L’initiative n’est pas nouvelle : l’article 100 du PLF2014 mettant en application les préconisations du rapport MUET-WOERTH prévoyait, au premier alinéa de l’article L. 64 du LPF, de remplacer les mots : « n’ont pu être inspirés par aucun autre motif que celui » par les mots : « ont pour motif principal ».
En définitive cet article 100 avait subi la censure du Conseil constitutionnel (Décision n° 2013-685 DC du 29 décembre 2013). En effet, compte tenu des conséquences fiscales (Amendes, pénalités, intérêts de retard) attachées à la procédure de l’abus de droit fiscal les sages avait déclaré l’article 100 contraire à la Constitution.

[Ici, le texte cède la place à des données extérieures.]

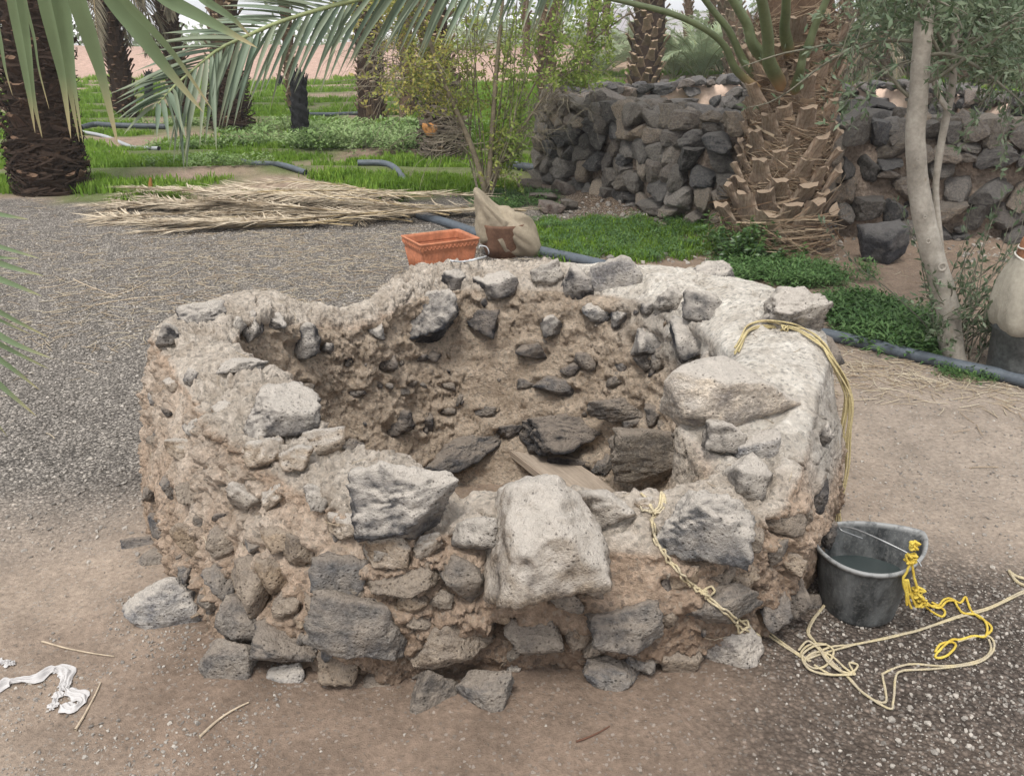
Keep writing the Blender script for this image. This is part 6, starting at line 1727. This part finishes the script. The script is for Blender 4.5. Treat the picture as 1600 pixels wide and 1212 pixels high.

Toutefois à la différence de la tentative précédente la mesure adoptée prévoit que la majoration de 80 % prévue de l’article 1729-b du CGI ne s’appliquera qu’aux seuls abus de droit par fictivité et aux abus de droit à la motivation fiscale exclusive.
La mise en oeuvre de l’article L64 A nouveau conduira à une requalification du schéma (l’administration est en droit d’écarter) et non à l’application de pénalités de 80%.
Cet élargissement du champ d’application de l’abus de droit fiscal (Art. L. 64 A du LPF) s’appliquera aux rectifications notifiées à compter du 1er janvier 2021 portant sur des actes passés ou réalisés à compter du 1er janvier 2020.
Il est à craindre que, désormais, de nombreux schémas d’optimisation fiscale ne passent sous les fourches caudines de l’abus de droit fiscal.